July 2023
Deirdre Butler and Cary Kogan
Canadian campuses have become a battleground for Jewish students, faculty, and staff. With anti-Jewish attitudes and actions on the rise around the world, Canadian faculty and students are seeing a growing number of troubling incidents that undermine the safety of Jews on campus. Faculty need support to address the realities of anti-Jewish activism that occurs at every level of university life: at the governance level where Jews simply aren’t considered in questions of equity, diversity, and inclusion; in the classroom, where professors provide biased accounts of the Israel/Palestinian conflict; in everyday campus life, where Jewish students and faculty increasingly do not feel safe to express their Jewish identity, and at the union level with resolutions that shut down the Jewish community’s right to define their own lived experience of antisemitism.

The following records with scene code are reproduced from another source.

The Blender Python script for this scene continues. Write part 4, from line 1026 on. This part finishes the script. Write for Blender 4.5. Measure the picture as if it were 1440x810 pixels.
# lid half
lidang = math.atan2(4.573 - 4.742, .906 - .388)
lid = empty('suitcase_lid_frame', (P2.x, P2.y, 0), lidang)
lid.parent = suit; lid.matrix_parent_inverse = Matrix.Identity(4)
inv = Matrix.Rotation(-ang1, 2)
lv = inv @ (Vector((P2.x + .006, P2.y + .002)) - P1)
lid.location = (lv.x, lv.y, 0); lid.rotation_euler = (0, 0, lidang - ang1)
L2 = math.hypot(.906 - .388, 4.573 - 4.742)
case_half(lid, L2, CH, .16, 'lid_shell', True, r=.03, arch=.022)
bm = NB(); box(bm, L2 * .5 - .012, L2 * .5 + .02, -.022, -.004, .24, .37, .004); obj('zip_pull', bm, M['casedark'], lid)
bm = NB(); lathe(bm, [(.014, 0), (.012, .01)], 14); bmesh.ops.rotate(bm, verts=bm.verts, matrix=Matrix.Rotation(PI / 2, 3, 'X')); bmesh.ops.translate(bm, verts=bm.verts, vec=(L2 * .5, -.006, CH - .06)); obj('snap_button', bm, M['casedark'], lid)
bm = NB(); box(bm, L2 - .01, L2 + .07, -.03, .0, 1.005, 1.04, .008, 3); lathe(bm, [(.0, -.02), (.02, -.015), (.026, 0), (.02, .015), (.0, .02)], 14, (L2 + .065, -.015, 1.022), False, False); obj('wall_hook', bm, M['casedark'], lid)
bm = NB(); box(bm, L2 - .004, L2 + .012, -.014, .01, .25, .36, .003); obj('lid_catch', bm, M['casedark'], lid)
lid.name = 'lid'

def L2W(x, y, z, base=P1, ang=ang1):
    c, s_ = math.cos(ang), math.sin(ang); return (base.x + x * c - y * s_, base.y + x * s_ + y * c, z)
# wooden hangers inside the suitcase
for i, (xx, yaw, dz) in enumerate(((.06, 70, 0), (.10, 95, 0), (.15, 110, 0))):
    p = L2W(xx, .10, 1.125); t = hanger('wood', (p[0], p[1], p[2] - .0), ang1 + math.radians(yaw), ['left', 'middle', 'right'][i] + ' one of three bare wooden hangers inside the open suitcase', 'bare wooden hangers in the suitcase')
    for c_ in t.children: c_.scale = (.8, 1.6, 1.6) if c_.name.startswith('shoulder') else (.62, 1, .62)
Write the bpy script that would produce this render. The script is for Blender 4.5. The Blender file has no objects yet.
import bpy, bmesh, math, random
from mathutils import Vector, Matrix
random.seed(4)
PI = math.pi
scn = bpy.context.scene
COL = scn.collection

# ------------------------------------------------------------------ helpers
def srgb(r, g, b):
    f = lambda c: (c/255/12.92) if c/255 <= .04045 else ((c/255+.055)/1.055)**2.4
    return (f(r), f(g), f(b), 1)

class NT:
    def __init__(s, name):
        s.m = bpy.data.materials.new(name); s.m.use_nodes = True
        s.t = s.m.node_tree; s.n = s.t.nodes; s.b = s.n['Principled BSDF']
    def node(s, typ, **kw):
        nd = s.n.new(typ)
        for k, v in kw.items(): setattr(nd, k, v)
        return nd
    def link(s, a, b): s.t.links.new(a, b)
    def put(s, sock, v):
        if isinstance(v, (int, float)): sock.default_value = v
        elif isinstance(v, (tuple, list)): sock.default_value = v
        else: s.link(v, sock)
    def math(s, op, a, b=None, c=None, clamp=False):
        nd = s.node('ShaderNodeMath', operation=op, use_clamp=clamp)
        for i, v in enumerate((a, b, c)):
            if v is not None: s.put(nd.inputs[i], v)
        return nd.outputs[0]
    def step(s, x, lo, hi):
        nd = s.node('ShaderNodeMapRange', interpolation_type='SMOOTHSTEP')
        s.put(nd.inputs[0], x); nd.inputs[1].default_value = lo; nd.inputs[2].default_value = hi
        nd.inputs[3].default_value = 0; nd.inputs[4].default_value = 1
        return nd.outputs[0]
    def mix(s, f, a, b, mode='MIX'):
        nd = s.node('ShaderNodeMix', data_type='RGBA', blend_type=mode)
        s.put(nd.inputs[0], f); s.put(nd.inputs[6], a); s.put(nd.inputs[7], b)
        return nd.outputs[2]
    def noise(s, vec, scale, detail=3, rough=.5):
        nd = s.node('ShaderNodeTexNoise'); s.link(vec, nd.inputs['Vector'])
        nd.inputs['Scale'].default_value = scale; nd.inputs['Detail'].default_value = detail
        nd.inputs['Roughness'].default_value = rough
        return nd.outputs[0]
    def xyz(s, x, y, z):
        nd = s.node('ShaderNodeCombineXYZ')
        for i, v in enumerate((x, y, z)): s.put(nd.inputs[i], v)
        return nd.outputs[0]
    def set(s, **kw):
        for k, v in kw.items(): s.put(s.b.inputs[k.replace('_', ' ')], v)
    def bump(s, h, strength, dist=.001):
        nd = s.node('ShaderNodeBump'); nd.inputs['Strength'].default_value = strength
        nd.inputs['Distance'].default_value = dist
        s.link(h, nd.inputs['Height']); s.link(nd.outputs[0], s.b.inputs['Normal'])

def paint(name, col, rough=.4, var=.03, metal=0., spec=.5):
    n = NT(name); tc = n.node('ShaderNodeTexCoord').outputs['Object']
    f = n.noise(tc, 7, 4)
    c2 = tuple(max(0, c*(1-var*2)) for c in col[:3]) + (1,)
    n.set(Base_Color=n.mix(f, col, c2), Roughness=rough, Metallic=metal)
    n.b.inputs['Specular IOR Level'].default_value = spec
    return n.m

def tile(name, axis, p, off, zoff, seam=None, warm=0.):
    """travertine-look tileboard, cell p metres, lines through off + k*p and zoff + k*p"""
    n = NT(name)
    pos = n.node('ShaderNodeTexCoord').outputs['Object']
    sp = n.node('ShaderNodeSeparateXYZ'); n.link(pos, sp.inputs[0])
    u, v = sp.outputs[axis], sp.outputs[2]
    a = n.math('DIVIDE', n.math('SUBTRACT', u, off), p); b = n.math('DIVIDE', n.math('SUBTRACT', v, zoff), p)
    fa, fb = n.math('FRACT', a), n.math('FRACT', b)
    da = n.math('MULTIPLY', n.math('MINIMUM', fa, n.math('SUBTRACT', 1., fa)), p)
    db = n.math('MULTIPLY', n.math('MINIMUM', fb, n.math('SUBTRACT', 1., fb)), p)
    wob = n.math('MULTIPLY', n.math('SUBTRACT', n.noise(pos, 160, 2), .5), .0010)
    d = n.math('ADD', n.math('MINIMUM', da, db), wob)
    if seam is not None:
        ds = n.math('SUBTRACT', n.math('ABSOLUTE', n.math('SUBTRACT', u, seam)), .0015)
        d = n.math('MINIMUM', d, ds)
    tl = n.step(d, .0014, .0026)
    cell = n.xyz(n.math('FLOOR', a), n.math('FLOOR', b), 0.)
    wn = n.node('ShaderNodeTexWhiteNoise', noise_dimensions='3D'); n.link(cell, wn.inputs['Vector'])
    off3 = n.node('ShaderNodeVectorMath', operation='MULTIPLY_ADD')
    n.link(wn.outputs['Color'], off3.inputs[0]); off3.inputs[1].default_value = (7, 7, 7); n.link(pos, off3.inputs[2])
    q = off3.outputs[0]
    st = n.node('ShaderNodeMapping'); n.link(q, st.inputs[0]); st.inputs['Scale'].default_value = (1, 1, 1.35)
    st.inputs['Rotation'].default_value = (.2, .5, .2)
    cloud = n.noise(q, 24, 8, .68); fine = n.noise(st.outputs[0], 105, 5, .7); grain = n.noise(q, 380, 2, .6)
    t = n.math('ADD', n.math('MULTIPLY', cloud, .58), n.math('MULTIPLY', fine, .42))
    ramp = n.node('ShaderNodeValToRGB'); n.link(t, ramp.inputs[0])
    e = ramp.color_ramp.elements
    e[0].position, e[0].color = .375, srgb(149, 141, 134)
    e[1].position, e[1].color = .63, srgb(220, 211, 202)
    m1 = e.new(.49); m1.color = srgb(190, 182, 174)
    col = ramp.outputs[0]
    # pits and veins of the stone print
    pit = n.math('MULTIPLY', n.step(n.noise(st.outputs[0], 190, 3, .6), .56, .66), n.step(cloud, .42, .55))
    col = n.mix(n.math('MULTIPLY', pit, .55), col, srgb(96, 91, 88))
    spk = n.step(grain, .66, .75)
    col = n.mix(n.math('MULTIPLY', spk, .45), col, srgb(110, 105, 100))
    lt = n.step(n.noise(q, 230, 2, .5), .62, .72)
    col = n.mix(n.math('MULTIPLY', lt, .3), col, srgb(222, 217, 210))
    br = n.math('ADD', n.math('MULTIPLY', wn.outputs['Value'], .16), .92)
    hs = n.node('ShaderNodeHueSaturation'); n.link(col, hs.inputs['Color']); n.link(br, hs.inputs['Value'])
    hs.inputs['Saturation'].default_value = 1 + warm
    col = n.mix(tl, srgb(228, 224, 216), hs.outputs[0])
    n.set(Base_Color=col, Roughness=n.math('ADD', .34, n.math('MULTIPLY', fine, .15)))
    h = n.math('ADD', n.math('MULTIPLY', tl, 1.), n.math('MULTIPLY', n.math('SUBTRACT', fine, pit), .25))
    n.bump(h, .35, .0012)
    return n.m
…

Faculty are joining forces to support each other by forming the Network of Engaged Canadian Academics (NECA) to confront these new realities.
NECA recognizes that many faculty members from diverse disciplines may not possess the needed knowledge and skills to confront antisemitism, particularly in its more insidious anti-Israel forms. All faculty, regardless of their political views, confront these issues, because of the ways in which all Jews are collectively held responsible for the actions of Israel while being denied their historic connection to the only Jewish state. As faculty face increasingly professional and well-organized campaigns that target Jewish identity, we need to respond strategically and effectively.
The role of professors in university administration
Faculty members often find themselves without the knowledge necessary to contend with Jew hatred. This is particularly perverse when such normalizations are justified under the cover of academic freedom at the same time that Jewish perspectives about their identities are delegitimized. When faculty members are excluded from expressing their own experiences of antisemitism, it undermines the principles of academic freedom. They need each other’s support.
University leadership
University faculty and administrators are not equipped to understand the unique challenges faced by Jewish Canadians on campus. They must be prepared to speak out against antisemitism in its various forms, including subtle expressions and coded language that draw on historic stereotypes and tropes. These more subversive forms of antisemitism too often go unnoticed by non-Jewish campus members but are felt acutely by Jewish faculty and students who feel unwelcome and unsafe. University leaders need to use all of the tools at their disposal to publicly repudiate antisemitic statements and incidents. They need unbiased information from fellow academics that is grounded in the best scholarship. They need education, training, and resources.
Why a faculty network?
The Canadian Jewish community is fortunate to have strong organizations addressing antisemitism in our communities and providing support for Jewish students in public schools, campuses, and public service sectors. However, Canadian faculty are not well represented. Spearheaded by Ottawa faculty members Cary Kogan (University of Ottawa) and Deidre Butler (Carleton University), NECA is dedicated to “promoting free expression and academic freedom on campus, countering all forms of antisemitism, supporting research and education on Judaism and Israel, opposing the denigration of Jewish identity, and ensuring a welcoming campus environment for Jews and others, including those for whom Zionism is an integral part of their identity.”
NECA serves as a symbol of solidarity and support for faculty members combating antisemitism on campus as well as a trusted organization that will develop unbiased resources by academics for academics. NECA is a non-partisan and fully independent association that takes no specific political position other than its commitment to educate and combat anti-Jewish racism. Just as Canadian campuses embrace diverse thoughts and opinions, NECA is an inclusive initiative that welcomes faculty members from diverse backgrounds while standing united against all forms of antisemitism.